STATED TASK: Records follow. Copy every line with "that".

DATASET RECORDS:
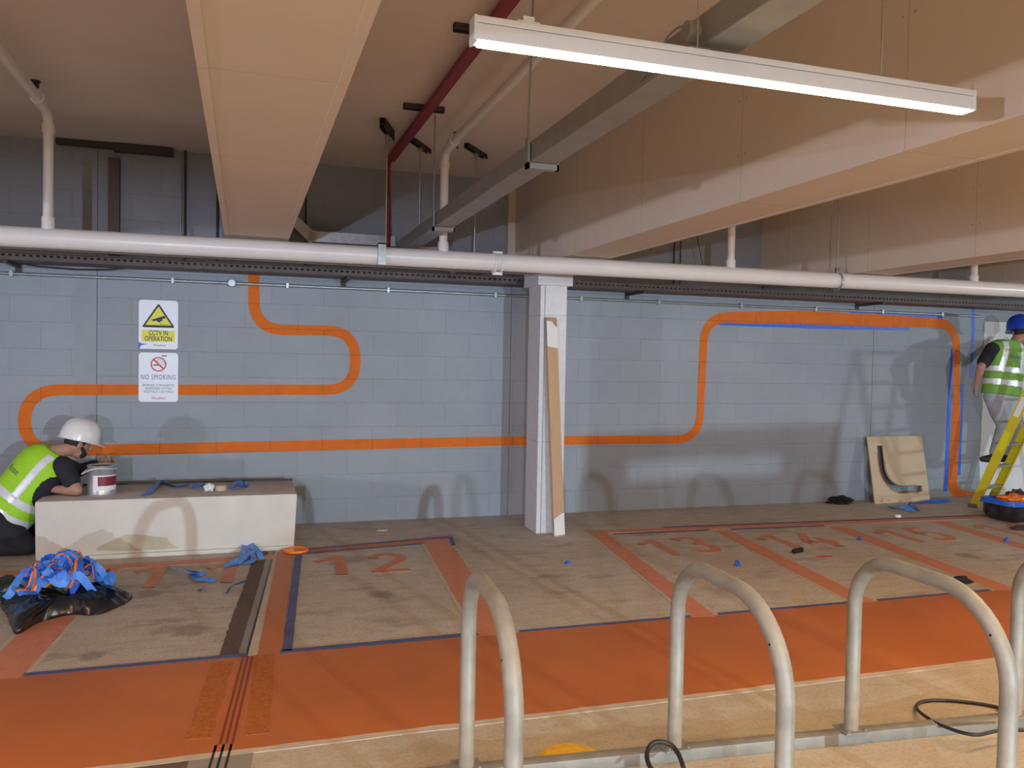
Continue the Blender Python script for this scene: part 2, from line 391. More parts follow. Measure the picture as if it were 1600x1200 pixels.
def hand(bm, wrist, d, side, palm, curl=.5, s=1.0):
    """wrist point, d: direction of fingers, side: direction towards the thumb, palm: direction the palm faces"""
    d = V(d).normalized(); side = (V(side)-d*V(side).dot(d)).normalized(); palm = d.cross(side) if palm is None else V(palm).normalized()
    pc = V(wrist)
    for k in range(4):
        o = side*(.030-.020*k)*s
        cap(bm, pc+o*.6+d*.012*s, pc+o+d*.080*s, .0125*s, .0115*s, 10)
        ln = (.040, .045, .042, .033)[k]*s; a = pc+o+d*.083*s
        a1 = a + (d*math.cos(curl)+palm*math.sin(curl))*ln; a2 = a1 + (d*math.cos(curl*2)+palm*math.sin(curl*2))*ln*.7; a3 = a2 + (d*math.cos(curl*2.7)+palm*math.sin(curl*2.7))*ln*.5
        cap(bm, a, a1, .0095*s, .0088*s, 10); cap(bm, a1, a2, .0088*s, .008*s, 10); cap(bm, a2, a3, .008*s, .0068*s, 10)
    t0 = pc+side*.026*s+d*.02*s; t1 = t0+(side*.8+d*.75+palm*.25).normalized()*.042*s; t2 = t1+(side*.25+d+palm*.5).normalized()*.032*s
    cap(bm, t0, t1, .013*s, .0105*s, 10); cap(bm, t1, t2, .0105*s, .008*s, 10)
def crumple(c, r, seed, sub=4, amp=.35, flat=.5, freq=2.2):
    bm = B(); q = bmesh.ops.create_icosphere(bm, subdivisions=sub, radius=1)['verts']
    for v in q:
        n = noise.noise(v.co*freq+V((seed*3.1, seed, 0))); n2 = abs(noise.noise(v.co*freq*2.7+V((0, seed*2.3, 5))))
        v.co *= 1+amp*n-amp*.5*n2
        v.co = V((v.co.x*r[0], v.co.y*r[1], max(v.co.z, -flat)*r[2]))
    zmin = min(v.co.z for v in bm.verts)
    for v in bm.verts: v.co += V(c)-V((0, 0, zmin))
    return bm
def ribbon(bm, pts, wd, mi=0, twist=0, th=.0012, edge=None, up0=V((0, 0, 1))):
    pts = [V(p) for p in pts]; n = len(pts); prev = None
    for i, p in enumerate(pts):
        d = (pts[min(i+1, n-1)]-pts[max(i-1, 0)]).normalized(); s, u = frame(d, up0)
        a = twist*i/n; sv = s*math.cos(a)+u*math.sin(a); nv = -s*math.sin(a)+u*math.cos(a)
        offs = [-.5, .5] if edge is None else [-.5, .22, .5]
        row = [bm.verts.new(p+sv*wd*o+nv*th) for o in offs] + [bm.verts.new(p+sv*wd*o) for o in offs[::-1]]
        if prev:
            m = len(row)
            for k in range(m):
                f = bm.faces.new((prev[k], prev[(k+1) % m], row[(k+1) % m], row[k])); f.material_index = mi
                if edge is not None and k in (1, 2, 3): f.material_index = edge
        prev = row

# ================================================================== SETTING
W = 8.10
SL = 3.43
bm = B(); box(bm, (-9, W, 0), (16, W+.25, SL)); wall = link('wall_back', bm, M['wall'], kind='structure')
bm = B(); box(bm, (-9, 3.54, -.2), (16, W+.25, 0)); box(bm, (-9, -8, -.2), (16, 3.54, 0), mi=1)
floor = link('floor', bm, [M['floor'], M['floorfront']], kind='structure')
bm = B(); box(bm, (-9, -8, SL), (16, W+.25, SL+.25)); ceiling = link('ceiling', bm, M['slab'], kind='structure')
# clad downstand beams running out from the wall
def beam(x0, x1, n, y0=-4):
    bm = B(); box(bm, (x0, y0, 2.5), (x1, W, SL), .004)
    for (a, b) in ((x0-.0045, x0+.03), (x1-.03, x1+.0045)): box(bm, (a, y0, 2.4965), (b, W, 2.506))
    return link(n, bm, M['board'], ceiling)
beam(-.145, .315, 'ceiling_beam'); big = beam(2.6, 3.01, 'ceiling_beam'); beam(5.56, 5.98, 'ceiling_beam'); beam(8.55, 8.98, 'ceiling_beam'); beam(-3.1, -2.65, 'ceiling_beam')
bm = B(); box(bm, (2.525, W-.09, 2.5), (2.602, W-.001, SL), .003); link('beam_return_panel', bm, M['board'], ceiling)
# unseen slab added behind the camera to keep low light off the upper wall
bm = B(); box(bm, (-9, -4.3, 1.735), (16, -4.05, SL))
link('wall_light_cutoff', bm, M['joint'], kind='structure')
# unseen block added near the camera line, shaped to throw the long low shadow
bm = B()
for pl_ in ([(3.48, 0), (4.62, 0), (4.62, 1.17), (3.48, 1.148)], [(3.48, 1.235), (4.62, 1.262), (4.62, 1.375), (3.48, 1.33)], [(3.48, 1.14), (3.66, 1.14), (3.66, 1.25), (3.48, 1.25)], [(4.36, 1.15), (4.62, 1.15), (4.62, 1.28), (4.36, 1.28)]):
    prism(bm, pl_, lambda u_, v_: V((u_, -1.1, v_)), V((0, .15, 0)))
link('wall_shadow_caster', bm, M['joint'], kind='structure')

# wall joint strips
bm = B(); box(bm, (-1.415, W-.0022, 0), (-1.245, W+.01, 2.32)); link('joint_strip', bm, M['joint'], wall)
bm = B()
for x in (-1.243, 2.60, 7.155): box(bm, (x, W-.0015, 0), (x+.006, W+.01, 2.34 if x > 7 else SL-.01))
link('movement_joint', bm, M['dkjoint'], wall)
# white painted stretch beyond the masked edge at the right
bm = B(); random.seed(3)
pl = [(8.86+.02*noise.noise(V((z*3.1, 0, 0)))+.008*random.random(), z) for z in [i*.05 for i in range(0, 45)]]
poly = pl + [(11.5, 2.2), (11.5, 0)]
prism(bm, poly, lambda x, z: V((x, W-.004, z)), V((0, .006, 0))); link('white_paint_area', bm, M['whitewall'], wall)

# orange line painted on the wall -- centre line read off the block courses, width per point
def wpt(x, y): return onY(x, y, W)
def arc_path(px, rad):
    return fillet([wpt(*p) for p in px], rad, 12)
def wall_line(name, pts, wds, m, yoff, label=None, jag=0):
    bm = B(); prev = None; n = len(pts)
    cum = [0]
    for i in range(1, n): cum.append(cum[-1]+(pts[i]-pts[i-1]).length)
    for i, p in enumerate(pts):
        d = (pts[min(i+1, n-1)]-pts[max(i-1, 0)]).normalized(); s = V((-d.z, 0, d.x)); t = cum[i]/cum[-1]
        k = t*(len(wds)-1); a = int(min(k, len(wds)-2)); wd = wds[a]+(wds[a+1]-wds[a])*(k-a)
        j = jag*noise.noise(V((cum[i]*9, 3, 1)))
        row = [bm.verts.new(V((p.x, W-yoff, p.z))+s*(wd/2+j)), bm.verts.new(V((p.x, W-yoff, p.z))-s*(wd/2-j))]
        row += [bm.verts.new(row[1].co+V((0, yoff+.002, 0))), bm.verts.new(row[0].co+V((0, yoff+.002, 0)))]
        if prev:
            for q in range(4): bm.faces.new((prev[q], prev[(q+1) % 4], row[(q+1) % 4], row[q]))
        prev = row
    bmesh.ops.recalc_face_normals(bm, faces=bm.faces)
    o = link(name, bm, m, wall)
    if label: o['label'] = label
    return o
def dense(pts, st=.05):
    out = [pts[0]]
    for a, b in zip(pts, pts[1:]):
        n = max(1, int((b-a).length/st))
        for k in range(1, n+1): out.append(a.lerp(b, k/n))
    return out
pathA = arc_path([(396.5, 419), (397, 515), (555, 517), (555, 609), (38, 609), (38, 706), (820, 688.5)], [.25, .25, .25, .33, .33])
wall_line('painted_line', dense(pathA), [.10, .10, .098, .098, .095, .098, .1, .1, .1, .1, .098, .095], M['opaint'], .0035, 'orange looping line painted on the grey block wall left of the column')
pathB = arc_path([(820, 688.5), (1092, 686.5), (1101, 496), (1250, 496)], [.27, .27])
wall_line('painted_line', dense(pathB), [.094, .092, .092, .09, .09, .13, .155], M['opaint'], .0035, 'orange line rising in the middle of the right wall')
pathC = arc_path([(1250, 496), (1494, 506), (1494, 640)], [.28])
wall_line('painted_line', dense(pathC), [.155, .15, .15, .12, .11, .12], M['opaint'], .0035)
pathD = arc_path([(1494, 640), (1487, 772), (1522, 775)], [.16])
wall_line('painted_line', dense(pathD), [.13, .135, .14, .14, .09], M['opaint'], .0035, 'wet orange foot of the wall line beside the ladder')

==

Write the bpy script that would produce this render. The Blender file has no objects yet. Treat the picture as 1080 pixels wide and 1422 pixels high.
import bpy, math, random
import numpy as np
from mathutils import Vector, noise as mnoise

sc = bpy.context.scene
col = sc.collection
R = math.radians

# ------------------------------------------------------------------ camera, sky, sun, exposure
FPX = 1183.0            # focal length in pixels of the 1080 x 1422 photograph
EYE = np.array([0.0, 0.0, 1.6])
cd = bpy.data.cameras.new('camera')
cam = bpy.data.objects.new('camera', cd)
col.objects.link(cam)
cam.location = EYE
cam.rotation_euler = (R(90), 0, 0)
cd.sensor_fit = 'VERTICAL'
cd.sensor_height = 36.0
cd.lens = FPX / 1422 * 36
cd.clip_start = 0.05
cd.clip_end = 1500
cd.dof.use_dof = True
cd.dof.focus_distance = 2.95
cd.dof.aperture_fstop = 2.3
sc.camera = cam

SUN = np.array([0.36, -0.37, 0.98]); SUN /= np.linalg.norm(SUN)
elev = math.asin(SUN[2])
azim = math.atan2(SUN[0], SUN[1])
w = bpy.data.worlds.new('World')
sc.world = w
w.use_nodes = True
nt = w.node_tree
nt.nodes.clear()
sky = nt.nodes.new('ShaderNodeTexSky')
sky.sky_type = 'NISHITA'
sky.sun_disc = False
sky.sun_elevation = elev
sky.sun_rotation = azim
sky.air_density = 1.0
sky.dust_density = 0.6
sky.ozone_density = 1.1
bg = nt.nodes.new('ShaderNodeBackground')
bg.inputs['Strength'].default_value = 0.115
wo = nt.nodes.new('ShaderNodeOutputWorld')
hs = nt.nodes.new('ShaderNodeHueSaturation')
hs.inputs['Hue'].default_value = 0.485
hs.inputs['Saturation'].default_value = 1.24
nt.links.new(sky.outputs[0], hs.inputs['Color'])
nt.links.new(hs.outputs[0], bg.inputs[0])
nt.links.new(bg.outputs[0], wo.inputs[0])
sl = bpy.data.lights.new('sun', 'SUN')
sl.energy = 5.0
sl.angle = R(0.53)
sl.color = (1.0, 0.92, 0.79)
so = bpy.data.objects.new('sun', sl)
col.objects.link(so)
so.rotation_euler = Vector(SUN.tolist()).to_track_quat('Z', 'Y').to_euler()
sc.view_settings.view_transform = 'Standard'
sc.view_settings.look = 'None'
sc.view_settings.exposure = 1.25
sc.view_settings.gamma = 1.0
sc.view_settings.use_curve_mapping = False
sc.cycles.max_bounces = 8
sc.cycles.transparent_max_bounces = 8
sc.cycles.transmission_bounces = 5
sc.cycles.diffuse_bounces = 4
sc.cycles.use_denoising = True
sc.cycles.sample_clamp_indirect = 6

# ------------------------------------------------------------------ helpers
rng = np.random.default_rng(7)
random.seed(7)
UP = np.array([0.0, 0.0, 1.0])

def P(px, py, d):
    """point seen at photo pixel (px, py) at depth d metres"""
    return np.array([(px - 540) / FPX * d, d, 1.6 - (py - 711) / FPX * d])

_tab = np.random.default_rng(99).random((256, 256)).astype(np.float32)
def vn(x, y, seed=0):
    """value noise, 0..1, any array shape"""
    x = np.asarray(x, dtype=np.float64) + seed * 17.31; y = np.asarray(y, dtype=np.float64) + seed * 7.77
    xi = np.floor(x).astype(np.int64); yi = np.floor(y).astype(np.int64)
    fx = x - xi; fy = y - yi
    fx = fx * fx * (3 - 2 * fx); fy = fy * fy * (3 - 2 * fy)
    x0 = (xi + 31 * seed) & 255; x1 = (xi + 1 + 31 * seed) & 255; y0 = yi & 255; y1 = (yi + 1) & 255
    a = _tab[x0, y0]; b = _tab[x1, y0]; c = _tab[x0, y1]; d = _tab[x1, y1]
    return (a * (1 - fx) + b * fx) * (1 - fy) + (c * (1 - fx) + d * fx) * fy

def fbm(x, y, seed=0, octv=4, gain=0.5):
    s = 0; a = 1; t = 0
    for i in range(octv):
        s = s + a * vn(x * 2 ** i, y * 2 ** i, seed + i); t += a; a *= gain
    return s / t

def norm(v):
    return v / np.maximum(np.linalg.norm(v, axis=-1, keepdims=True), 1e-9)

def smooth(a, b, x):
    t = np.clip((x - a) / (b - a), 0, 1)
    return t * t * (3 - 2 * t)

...

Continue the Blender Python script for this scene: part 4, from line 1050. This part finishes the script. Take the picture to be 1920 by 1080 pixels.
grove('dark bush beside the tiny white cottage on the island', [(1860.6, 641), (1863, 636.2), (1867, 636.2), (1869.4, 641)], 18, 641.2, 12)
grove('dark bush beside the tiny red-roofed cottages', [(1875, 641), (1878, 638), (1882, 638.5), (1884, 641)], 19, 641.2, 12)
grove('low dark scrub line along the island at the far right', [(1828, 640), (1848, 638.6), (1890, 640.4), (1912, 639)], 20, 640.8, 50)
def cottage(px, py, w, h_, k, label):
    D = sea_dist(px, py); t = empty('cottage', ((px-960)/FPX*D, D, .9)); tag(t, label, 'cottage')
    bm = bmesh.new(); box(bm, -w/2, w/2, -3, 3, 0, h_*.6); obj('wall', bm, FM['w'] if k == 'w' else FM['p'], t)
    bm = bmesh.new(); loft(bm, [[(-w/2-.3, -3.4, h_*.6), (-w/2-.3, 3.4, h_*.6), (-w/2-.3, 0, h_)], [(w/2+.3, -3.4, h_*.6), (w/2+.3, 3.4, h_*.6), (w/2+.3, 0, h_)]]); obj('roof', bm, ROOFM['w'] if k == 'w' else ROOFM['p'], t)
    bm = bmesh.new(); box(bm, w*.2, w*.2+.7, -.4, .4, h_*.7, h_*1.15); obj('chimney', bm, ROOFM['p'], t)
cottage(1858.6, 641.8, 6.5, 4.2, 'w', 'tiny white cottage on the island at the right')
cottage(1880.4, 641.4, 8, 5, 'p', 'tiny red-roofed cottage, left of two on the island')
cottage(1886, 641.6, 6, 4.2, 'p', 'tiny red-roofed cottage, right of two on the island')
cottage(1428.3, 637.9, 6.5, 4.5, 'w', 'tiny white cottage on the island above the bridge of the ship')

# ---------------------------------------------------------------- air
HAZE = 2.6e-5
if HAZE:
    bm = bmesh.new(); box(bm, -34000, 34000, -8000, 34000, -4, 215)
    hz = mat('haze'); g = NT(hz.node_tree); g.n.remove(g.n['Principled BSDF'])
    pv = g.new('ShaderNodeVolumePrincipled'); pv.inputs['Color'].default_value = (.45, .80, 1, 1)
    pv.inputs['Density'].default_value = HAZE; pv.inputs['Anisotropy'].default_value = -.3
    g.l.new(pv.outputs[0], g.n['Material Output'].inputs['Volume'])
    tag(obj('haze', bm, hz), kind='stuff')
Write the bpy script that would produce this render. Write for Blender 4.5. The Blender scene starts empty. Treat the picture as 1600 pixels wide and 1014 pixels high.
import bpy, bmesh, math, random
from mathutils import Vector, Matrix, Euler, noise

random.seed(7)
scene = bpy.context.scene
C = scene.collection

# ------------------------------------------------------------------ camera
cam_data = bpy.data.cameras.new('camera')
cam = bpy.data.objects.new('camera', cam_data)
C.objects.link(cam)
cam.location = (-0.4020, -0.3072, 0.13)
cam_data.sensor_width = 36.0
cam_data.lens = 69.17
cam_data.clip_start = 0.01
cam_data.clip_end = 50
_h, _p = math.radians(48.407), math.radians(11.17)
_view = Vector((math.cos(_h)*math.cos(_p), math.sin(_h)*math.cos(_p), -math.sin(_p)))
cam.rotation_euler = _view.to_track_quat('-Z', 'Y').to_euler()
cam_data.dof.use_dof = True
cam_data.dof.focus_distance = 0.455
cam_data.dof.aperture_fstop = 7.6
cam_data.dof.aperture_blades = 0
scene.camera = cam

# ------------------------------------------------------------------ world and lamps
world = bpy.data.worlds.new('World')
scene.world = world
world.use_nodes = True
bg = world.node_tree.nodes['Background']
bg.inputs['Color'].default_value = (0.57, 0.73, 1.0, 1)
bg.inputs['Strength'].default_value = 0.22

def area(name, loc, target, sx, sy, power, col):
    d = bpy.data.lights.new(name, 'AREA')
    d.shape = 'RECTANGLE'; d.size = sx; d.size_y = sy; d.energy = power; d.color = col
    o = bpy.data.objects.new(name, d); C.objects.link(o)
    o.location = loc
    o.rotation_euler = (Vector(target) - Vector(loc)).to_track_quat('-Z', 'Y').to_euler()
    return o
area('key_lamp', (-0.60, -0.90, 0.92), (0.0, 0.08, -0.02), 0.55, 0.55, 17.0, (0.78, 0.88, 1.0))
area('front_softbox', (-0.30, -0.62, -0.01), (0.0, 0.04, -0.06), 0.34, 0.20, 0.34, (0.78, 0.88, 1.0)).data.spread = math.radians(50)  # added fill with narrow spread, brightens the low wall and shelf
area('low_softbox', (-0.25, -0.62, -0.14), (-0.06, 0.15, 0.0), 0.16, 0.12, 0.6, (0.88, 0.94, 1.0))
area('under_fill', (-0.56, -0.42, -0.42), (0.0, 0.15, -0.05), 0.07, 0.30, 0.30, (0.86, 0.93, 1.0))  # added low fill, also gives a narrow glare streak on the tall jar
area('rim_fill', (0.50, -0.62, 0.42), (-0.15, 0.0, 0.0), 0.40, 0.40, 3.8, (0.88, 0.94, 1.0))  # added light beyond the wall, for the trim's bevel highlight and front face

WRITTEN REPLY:
Write the bpy script that would produce this render. The Blender file has no objects yet. Treat the picture as 1080 pixels wide and 1422 pixels high.
Write the bpy script that would produce this render. Write for Blender 4.5. The Blender scene starts empty. Treat the picture as 1600 pixels wide and 1014 pixels high.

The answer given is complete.